Le fait est que le PS ne sait toujours pas s’il veut de l’Europe. Il sait qu’il voulait d’un referendum pour embêter Nicolas Sarkozy ; comme il ne l’a pas eu, il a dit qu’il boycotterait en représailles le Congrès de Versailles. C’était tellement gros que même Groucho Marx n’aurait pas trouvé cela drôle. Alors le PS a dit qu’il irait à Versailles, mais pour s’y abstenir. ça, c’était drôle ! Voilà donc la tragi-comédie à laquelle se livrent les socialistes français à qui l’on souhaite bonne chance lorsqu’ils devront expliquer leur position à leurs homologues européens.
Comment en sont-ils arrivés là ? Les tenants du non ont continué de mener le combat au sein du Parti socialiste. Et la direction du Parti est hors d’état de leur imposer un point de vue, si tant est qu’elle en ait un. A quelques mois d’un congrès décisif, la confusion est à son comble.
Pourtant, trois ans après le fiasco de 2005, chacun sait à quoi s’en tenir. Le non au référendum était l’expression d’un rejet profond de la construction européenne, de sa volonté de créer un modèle social original en économie de marché. Tous les arguments de circonstances invoqués par les « nonistes » ont fait long feu : il n’y avait pas de plan B. Il n’y avait aucun rapport entre le traité et l’adhésion turque ; le rejet de la troisième partie n’a rien changé aux politiques communes ou communautaires. Les réponses apportées aux questions institutionnelles étaient et restent le meilleur équilibre. Se rallier au projet de traité simplifié, c’est en prendre acte.
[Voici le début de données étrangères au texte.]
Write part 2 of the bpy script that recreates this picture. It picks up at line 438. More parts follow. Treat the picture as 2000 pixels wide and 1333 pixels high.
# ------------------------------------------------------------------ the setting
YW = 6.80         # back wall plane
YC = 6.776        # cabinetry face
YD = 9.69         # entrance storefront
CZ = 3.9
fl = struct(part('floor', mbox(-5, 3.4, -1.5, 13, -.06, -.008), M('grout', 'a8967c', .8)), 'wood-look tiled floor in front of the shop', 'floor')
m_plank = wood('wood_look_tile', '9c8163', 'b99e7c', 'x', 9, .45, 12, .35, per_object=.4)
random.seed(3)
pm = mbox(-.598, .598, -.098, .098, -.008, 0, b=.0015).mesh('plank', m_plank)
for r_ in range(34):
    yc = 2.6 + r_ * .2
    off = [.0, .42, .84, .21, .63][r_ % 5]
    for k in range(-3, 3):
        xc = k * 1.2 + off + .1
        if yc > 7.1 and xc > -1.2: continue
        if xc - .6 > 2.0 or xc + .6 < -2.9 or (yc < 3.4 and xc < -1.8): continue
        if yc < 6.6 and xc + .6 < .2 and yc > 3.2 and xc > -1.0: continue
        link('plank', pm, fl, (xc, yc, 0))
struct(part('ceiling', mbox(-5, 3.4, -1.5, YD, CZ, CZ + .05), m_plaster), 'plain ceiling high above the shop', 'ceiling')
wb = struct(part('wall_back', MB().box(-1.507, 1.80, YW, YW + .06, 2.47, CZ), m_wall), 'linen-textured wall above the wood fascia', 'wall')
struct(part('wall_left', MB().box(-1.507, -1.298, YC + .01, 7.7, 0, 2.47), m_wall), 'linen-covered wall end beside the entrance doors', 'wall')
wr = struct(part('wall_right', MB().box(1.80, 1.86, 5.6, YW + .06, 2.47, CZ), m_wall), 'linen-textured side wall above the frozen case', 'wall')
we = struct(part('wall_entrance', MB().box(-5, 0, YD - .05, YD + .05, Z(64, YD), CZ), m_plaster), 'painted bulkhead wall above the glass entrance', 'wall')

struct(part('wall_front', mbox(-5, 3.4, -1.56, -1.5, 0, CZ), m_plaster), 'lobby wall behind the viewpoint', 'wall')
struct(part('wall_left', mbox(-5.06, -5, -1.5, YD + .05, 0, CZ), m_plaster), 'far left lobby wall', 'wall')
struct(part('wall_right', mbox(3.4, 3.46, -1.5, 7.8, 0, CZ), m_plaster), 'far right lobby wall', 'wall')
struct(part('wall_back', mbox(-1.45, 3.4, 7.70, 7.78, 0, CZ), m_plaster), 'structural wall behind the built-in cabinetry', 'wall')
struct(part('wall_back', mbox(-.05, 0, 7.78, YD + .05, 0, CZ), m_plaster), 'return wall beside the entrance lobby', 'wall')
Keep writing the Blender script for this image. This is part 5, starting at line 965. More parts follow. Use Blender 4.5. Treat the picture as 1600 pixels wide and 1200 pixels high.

Le tango ridicule qu’a dansé le PS ces dernières semaines ne s’explique que parce qu’il n’a toujours pas choisi entre les mirages de la gauche radicale et les vrais espoirs de réformes que portent les autres partis socialistes d’Europe. Il n’est pourtant que temps. En ce qui les concerne, les Gracques ont choisi : ils se retrouvent avec la social-démocratie européenne à voter, sans état d’âme, pour le traité simplifié. Ils demanderont à adhérer au parti socialiste européen, qui incarne ce choix et cette famille de pensée. Et ils plaideront pour que, cet automne, le parti socialiste choisisse enfin clairement la voie de la réforme en Europe.